-- begin --

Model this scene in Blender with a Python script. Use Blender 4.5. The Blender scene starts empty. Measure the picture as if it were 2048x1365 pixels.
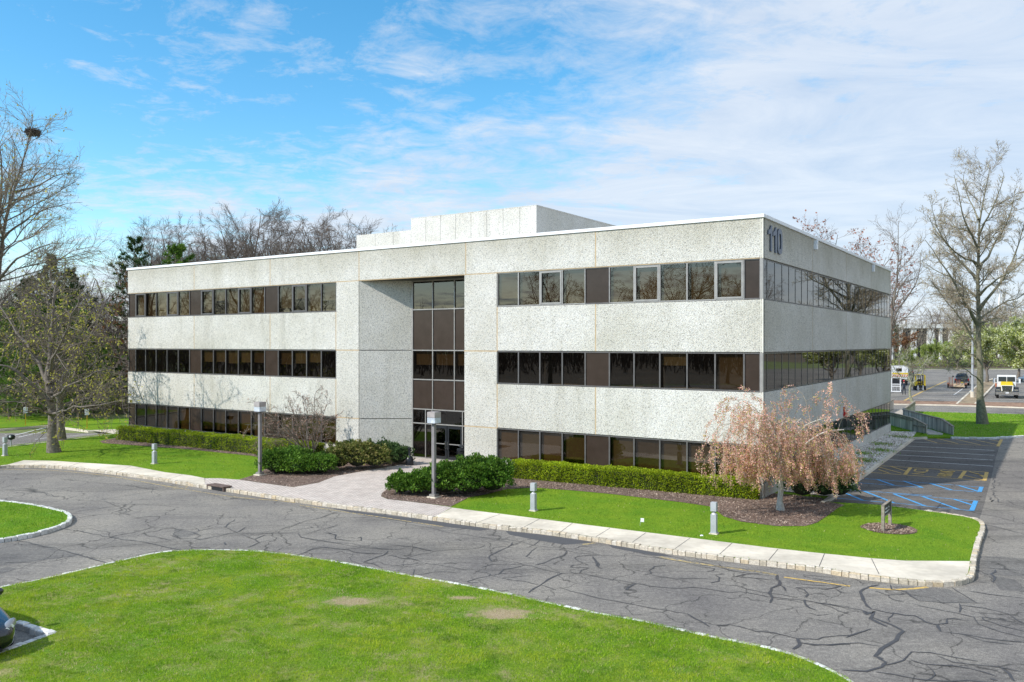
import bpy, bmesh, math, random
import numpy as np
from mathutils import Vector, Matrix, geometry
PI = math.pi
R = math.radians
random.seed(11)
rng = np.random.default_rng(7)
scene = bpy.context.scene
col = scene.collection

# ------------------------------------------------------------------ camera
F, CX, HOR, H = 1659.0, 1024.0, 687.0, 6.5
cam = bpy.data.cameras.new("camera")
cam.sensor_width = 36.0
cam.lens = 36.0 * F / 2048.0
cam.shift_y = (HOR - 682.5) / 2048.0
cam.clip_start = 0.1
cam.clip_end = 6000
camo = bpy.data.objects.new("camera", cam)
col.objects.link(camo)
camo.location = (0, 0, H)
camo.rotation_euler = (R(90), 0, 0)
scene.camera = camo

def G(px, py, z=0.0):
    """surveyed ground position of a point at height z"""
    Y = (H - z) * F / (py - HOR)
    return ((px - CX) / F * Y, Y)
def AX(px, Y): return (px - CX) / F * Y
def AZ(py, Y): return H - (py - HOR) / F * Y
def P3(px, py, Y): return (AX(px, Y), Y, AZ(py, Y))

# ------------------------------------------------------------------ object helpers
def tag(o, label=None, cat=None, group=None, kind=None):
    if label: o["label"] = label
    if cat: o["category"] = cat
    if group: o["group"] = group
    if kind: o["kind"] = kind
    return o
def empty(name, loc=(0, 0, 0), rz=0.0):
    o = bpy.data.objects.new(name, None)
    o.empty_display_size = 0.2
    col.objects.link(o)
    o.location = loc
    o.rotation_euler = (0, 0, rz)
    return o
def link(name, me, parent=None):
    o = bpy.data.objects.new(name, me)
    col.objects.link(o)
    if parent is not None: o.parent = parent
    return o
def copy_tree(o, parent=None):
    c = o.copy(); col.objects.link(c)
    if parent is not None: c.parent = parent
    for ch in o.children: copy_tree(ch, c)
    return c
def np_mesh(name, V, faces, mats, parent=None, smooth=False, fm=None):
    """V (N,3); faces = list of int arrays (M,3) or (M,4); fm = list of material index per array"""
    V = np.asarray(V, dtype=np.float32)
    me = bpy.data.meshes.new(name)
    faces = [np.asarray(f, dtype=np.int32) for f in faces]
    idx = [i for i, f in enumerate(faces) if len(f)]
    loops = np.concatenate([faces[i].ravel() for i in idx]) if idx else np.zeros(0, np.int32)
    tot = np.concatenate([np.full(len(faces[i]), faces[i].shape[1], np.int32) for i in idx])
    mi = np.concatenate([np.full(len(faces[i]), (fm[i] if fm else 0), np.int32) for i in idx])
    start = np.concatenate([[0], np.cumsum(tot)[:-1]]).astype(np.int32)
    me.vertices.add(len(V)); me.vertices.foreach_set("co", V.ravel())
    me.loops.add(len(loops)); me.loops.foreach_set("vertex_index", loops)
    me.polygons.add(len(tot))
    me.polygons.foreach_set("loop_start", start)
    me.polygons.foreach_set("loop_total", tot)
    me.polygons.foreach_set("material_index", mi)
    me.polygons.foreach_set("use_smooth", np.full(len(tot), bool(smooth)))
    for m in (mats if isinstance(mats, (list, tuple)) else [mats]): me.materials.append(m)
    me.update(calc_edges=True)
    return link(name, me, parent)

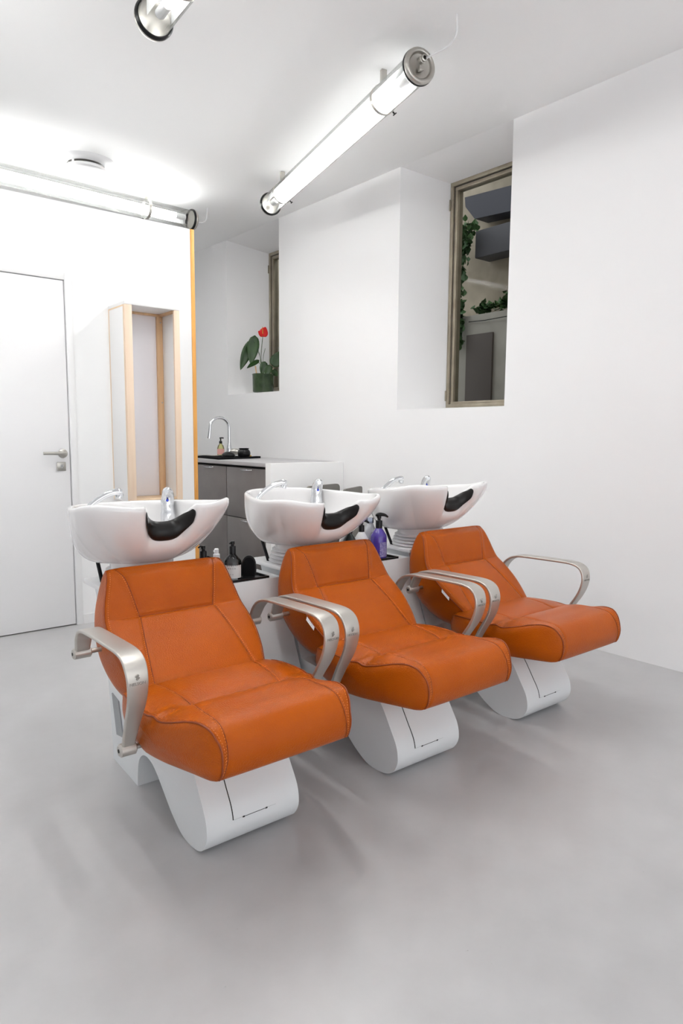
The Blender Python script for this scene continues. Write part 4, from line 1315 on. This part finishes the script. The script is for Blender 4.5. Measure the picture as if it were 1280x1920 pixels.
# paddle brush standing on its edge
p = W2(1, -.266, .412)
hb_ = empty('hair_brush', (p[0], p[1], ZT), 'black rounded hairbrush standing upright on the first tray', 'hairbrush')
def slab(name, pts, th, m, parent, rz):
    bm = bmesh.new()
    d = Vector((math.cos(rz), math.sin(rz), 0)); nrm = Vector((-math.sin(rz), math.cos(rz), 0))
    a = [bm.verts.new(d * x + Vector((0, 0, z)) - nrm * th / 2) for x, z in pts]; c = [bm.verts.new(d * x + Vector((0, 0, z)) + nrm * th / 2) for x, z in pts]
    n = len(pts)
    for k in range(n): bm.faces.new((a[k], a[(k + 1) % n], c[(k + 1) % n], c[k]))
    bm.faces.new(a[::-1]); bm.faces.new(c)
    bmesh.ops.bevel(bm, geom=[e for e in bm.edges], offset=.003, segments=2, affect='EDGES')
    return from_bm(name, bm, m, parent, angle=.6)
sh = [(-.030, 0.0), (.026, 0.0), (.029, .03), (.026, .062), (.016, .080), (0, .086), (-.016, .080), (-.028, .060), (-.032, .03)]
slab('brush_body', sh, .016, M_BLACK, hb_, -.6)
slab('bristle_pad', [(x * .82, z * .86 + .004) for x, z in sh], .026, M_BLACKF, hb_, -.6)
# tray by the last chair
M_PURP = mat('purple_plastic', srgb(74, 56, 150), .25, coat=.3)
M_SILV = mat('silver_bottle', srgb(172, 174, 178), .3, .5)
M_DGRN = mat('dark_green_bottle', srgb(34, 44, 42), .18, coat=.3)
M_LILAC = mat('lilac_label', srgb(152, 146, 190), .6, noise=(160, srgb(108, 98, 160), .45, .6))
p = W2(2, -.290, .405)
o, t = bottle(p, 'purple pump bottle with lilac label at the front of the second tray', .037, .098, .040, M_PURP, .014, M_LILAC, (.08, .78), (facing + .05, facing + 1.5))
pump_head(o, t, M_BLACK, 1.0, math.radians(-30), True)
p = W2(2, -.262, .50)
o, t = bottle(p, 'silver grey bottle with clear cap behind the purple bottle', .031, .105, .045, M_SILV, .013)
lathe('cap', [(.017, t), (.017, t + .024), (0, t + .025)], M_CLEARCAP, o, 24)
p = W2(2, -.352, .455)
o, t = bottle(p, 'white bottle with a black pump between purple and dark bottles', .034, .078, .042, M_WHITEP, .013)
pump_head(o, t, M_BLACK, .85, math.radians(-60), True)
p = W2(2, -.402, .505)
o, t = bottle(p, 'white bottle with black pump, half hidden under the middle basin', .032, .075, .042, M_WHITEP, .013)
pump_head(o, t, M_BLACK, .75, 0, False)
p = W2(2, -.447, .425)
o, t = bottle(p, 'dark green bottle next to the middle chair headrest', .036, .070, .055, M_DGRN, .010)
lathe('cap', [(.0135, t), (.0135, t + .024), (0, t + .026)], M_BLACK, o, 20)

-- end --
-- begin --

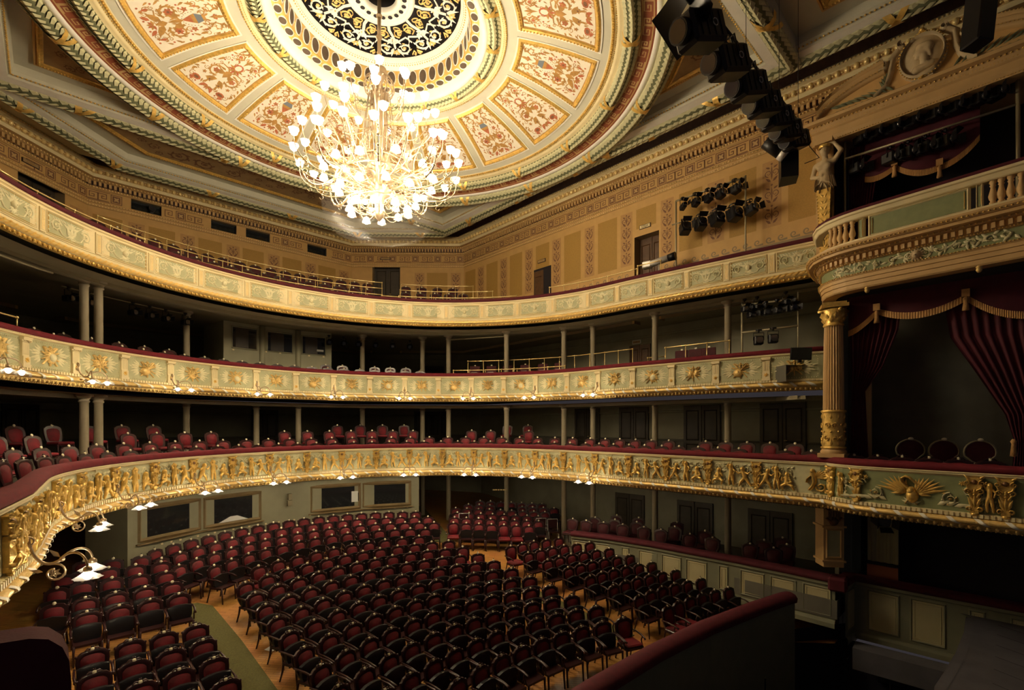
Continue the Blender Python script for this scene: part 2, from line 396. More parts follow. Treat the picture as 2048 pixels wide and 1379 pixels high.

-- end --

WHAT TO PRODUCE
Keep to the lines between the line with "Model this scene" and the line with "def P3(px, py, Y): return", inclusive, and transcribe them without pictures.

RESULT OF THE EXERCISE
Model this scene in Blender with a Python script. Use Blender 4.5. The Blender scene starts empty. Measure the picture as if it were 2048x1365 pixels.
import bpy, bmesh, math, random
import numpy as np
from mathutils import Vector, Matrix, geometry
PI = math.pi
R = math.radians
random.seed(11)
rng = np.random.default_rng(7)
scene = bpy.context.scene
col = scene.collection

# ------------------------------------------------------------------ camera
F, CX, HOR, H = 1659.0, 1024.0, 687.0, 6.5
cam = bpy.data.cameras.new("camera")
cam.sensor_width = 36.0
cam.lens = 36.0 * F / 2048.0
cam.shift_y = (HOR - 682.5) / 2048.0
cam.clip_start = 0.1
cam.clip_end = 6000
camo = bpy.data.objects.new("camera", cam)
col.objects.link(camo)
camo.location = (0, 0, H)
camo.rotation_euler = (R(90), 0, 0)
scene.camera = camo

def G(px, py, z=0.0):
    """surveyed ground position of a point at height z"""
    Y = (H - z) * F / (py - HOR)
    return ((px - CX) / F * Y, Y)
def AX(px, Y): return (px - CX) / F * Y
def AZ(py, Y): return H - (py - HOR) / F * Y
def P3(px, py, Y): return (AX(px, Y), Y, AZ(py, Y))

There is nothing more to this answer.